Internationalism or Isolationism

The hidden danger in the latest world monetary crisis is that if it is not resolved quickly and well, the world could tumble into a period of economic isolationism.

The now-shaky monetary system has served nations well for most of the past quarter-century, spurring the movement toward internationalism in economic affairs. It has led to a huge growth in world trade, to the free exchange of currencies and to the rapid expansion of multinational corporations.

As a result, people in many countries can easily buy Volvos, Nikons and Lowenbrau, invest in the stocks of Sony and Unilever, travel and change their money with ease. American corporations have set up plants abroad; Ford, Pepsi

Co., Du Pont, IBM, General Foods and thousands of other U.S. companies decorate foreign landscapes, creating jobs and contributing to the host country's prosperity.

Foreigners' Pique. Now all three of those major postwar developments--free trade, free exchange of currency, free investment--are threatened by a strong rise of economic nationalism. The present crisis endangers the free exchange of money and goods, and casts a shadow on the unimpeded flow of people and ideas.

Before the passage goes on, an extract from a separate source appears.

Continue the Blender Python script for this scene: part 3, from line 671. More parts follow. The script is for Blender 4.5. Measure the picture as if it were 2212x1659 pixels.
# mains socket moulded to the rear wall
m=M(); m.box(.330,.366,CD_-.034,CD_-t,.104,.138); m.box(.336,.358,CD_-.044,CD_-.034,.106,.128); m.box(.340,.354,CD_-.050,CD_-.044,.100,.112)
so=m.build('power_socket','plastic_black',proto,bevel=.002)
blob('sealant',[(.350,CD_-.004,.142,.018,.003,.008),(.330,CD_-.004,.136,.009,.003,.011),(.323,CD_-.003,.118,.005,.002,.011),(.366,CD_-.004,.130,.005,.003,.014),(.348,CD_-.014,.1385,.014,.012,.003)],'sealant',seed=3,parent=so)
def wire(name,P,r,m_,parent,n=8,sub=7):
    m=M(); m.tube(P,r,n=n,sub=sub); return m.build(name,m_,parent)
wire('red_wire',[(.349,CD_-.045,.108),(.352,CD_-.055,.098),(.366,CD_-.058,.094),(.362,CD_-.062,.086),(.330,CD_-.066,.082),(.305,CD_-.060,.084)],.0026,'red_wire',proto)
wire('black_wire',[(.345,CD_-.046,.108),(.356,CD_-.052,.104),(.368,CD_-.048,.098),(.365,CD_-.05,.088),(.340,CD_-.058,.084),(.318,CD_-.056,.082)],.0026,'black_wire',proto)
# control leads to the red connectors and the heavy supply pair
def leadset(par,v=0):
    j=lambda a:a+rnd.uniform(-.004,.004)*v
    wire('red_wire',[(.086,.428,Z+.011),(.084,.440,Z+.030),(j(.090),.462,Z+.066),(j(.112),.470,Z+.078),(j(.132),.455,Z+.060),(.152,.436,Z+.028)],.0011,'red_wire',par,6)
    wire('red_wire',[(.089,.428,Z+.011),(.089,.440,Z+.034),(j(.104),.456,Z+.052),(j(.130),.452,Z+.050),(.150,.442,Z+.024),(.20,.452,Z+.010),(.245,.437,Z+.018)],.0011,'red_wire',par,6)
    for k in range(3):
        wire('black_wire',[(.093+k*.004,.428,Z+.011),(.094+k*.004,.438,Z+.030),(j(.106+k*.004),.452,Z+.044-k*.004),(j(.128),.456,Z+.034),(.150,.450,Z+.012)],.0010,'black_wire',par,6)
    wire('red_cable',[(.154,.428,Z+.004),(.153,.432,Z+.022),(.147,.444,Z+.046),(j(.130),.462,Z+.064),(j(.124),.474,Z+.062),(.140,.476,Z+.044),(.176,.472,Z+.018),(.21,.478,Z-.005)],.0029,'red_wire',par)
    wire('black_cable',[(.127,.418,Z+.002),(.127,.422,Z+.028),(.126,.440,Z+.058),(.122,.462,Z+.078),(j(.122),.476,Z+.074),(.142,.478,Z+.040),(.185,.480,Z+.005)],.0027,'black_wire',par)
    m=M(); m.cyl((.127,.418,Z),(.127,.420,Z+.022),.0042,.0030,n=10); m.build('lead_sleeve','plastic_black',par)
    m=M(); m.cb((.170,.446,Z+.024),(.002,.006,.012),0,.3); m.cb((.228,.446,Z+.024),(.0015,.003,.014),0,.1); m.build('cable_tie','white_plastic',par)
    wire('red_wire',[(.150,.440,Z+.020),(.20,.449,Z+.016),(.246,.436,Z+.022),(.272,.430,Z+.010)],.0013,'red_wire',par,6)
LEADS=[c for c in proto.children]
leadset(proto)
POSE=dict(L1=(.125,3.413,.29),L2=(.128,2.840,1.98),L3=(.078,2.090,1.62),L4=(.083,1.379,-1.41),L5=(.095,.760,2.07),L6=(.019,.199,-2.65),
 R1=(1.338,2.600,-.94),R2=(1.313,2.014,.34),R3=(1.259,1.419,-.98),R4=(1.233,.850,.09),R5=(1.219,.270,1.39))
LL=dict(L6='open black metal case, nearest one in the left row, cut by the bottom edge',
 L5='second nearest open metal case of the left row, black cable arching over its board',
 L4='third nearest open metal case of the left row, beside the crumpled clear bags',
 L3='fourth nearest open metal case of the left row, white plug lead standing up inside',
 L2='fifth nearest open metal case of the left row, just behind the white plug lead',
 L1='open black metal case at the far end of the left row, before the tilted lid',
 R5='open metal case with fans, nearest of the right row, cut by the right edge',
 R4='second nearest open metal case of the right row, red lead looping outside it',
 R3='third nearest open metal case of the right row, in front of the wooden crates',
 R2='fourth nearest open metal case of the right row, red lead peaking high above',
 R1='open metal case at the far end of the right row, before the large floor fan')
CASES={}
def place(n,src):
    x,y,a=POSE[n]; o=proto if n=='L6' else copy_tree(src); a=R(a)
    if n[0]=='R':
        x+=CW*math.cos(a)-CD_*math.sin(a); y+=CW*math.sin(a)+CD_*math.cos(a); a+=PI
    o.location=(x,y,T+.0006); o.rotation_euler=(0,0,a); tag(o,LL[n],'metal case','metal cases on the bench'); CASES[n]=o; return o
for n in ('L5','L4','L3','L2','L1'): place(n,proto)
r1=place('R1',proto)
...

Free trade is also threatened by the greatest surge of protectionism in the U.S. since the Smoot-Hawley tariff bill of 1930; last week, for example, the traditionally free-trading United Auto Workers Union announced that it was in the process of seriously reconsidering its position. Meanwhile, the growth of multinational corporations is threatened by foreigners' fears of "the American challenge" and their pique at President Nixon's unilateral actions last week.

Thus it becomes all the more important for nations to solve the current crisis quickly. The basic aim is not to figure out ingenious new ways to put more restrictions on the flow of goods and money but to reduce or remove altogether the obstacles to free trade that now exist.

Gnomes of Manhattan. There is an opportunity for sensible compromise, for example, by allowing the Japanese to sell more textiles or steel to the U.S., provided that they dismantle many of their trade barriers and permit American manufacturers to build plants and sell products in Japan. In the tough bargaining that lies ahead, there is equal opportunity for the U.S. to persuade the Europeans to eliminate some of their stiff trade restrictions by offering in return to remove some of its own. Among the candidates for repeal that are most unpopular with trading partners of the U.S. are the so-called "Ship America" act and the many similar expressions of the "Buy American" mentality.

Some sensible regulations will have to be devised to limit the completely free movement of capital across borders. As matters stand, the treasurers of multinational corporations--the gnomes of Manhattan--can and do send billions of dollars leaping across frontiers in a matter of hours.

In such transactions the receiver country becomes inundated with unwanted dollars, which aggravates its inflation and creates the kind of crises that broke out last May and this month. The time has come to conceive of international machinery for wisely regulating the money flow in order to prevent sudden, sharp disruptions.

In struggling toward some new mechanisms, however, the U.S. and its allies above all need to avoid sacrificing the freedoms that they have won over the past 25 years or so. The hard re-examination of the monetary and trade systems caused by the new Nixon plan will prove disastrous if it feeds the forces of isolationism. The crisis of the dollar is real and disturbing, but it also offers a fresh opportunity to promote international cooperation.